→ **Exercise task**
From the first line of the data below through the line bearing "F_PX = 1200.0", reproduce each line exactly; do not include pictures.

→ **Given information**
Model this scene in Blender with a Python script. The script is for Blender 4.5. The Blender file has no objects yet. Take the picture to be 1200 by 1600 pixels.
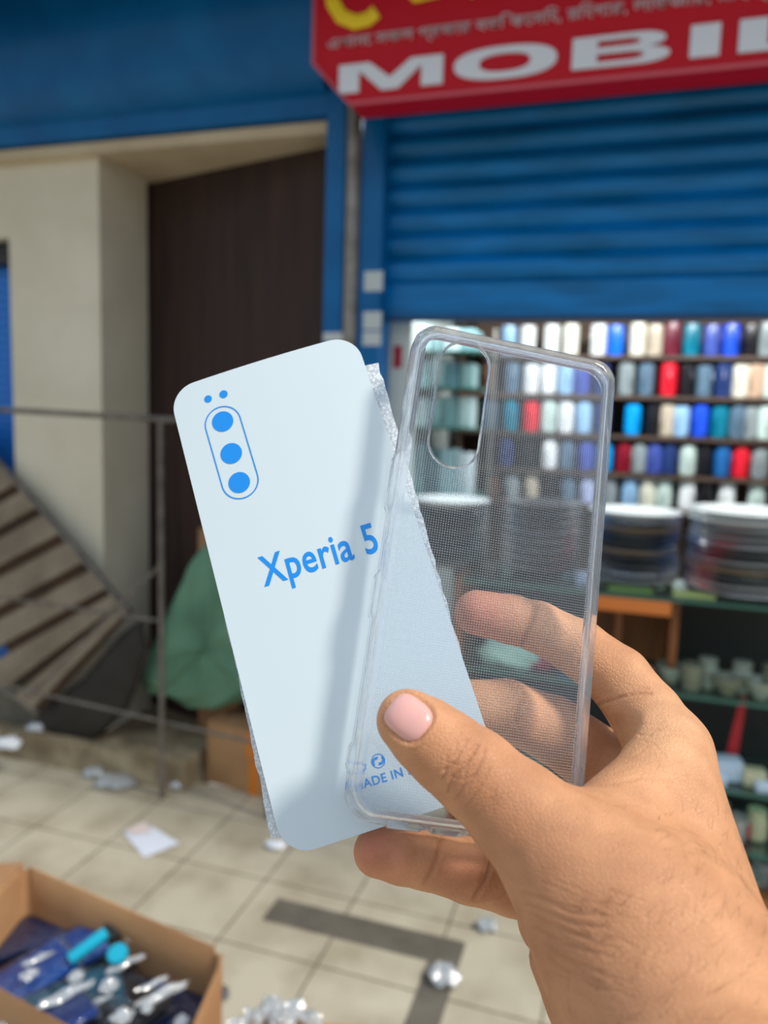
import bpy, bmesh, math, random
import numpy as np
from mathutils import Vector, Matrix
random.seed(7); rng = np.random.RandomState(3)
S = bpy.context.scene
C = S.collection
F_PX = 1200.0

# ------------------------------------------------------------------ camera
YAW, PITCH, ROLL, CAMH = math.radians(17.5), math.radians(7.0), math.radians(1.8), 1.5
CAM = Vector((0, 0, CAMH))
FW = Vector((-math.sin(YAW)*math.cos(PITCH), math.cos(YAW)*math.cos(PITCH), -math.sin(PITCH)))
_r = Vector((math.cos(YAW), math.sin(YAW), 0)); _u = _r.cross(FW)
RT = _r*math.cos(ROLL) + _u*math.sin(ROLL)
UP = RT.cross(FW)
cd = bpy.data.cameras.new('camera'); cam = bpy.data.objects.new('camera', cd); C.objects.link(cam)
M4 = Matrix.Identity(4)
for i in range(3):
    M4[i][0], M4[i][1], M4[i][2], M4[i][3] = RT[i], UP[i], -FW[i], CAM[i]
cam.matrix_world = M4
cd.sensor_fit = 'VERTICAL'; cd.sensor_height = 34.6; cd.lens = 34.6*F_PX/1600
cd.clip_start = 0.01; cd.clip_end = 100
cd.dof.use_dof = True; cd.dof.focus_distance = 0.250; cd.dof.aperture_fstop = 8.6
S.camera = cam

# ------------------------------------------------------------------ light
S.view_settings.view_transform = 'Standard'; S.view_settings.look = 'None'
S.view_settings.gamma = 1.0; S.view_settings.use_curve_mapping = False
S.view_settings.exposure = 0.0
w = bpy.data.worlds.new('sky'); S.world = w; w.use_nodes = True
wn = w.node_tree; bg = wn.nodes['Background']
tc = wn.nodes.new('ShaderNodeTexCoord'); sep = wn.nodes.new('ShaderNodeSeparateXYZ')
ramp = wn.nodes.new('ShaderNodeValToRGB')
wn.links.new(tc.outputs['Generated'], sep.inputs[0]); wn.links.new(sep.outputs['Z'], ramp.inputs[0])
e = ramp.color_ramp.elements
e[0].position = 0.0; e[0].color = (0.42, 0.40, 0.37, 1)
e[1].position = 0.35; e[1].color = (0.72, 0.86, 1.0, 1)
wn.links.new(ramp.outputs[0], bg.inputs[0]); bg.inputs[1].default_value = 0.95
sd = bpy.data.lights.new('sun', 'SUN'); sun = bpy.data.objects.new('sun', sd); C.objects.link(sun)
sd.energy = 3.3; sd.angle = math.radians(10); sd.color = (1.0, 0.93, 0.82)
# direction the light travels, in camera axes (right, up, back): from the right, above and behind the camera
SUNDIR = (RT*-0.62 + UP*-0.68 + FW*0.40).normalized()
sun.rotation_euler = SUNDIR.to_track_quat('-Z', 'Y').to_euler()
def area(name, loc, size, sy, power, col, rot=(0, 0, 0)):
    d = bpy.data.lights.new(name, 'AREA'); d.shape = 'RECTANGLE'; d.size = size; d.size_y = sy
    d.energy = power; d.color = col
    o = bpy.data.objects.new(name, d); o.location = loc; o.rotation_euler = rot; C.objects.link(o); return o
area('shop_tube_light', (0.0, 3.0, 2.12), 1.6, 0.12, 26, (0.93, 0.98, 1.0), (math.radians(25), 0, 0))
area('shop_tube_light_rear', (0.9, 3.05, 2.12), 1.2, 0.12, 6, (1.0, 0.95, 0.88), (math.radians(25), 0, 0))
S.cycles.use_denoising = True
S.cycles.max_bounces = 10; S.cycles.transparent_max_bounces = 16; S.cycles.transmission_bounces = 10
S.cycles.sample_clamp_indirect = 6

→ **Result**
Model this scene in Blender with a Python script. The script is for Blender 4.5. The Blender file has no objects yet. Take the picture to be 1200 by 1600 pixels.
import bpy, bmesh, math, random
import numpy as np
from mathutils import Vector, Matrix
random.seed(7); rng = np.random.RandomState(3)
S = bpy.context.scene
C = S.collection
F_PX = 1200.0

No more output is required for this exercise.